Viele jüngere niedersächsische SPD-Politiker sahen Glogowski ohnehin von Anfang an nur als Übergangs-Ministerpräsident. Schließlich war er nicht aus eigener Kraft, sondern als Belohnung treuer Dienste für Gerhard Schröder dessen Nachfolger geworden.

Letzte Woche hat er erneut unter Beweis gestellt, wie wenig belastbar er ist. Und wie wenig er seinen eigenen Laden, die niedersächsische Staatskanzlei, im Griff hatte. Und dass er, wie weiland als niedersächsischer Innenminister, immer noch für undurchdachte öffentliche Äußerungen gut ist.
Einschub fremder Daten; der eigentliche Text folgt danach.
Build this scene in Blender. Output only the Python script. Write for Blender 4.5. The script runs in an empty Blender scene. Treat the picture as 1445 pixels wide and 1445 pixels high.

In der niedersächsischen Staatskanzlei müssen jetzt alle Bediensteten Stellungnahmen abgeben, die Vermerke gefertigt haben, deren Wahrheitsgehalt in der vergangenen Woche öffentlich angezweifelt worden ist. Dies hat Staatskanzleichef Peter-Jürgen Schneider angekündigt. Dabei geht es um jene Vermerke, die das Anfordern von Rechnungen bei Firmen betreffen, auf deren Kosten der Ministerpräsident mit Wirtschaftsvertretern ins Ausland gereist war. Mitarbeiter des persönlichen Büros des Ministerpräsidenten haben solche Vermerke geschrieben, obwohl sich die betreffenden Firmen nicht daran erinnern können aus der Staatskanzlei eine Bitte um eine Rechnung auch erhalten zu haben.

Diese Rechnungen hätte allerdings nicht Glogowski persönlich, sondern die niedersächsische Landeskasse begleichen müssen. Auch dafür, dass ein Ministerpräsident nicht sechs Monate lang mietfrei in einer Wohnung im Gästehaus der Landesregierung lebt, haben auch dessen persönliche Mitarbeiter zu sorgen. Glogowski trägt aber die politische und auch persönliche Verantwortung dafür.

Es ist offen, ob diese Vorgänge in der Staatskanzlei und vor allem Glogowskis Braunschweiger Kommunalfilz noch von einem Untersuchungsausschuss durchleuchtet werden. Die Grünen, die diesen Ausschuss als erste forderten, sind auf dem Rückzug. „Ich bin gegen jedes Nachkarten nach diesem Rücktritt“, sagte gestern Fraktionsvorsitzende Rebecca Harms. Der CDU-Fraktionsvorsitzende Christian Wulff glaubt offenbar, über einen Glogowski-Ausschuss auch den Bundeskanzler treffen zu können. Widerstände gegen einen solchen Ausschuss gibt es allerdings bei den niedersächsischen Unternehmern, die ja nicht ohne Einfluss auf die CDU sind, und auch bei den Braunschweiger Christdemokraten. ü.o.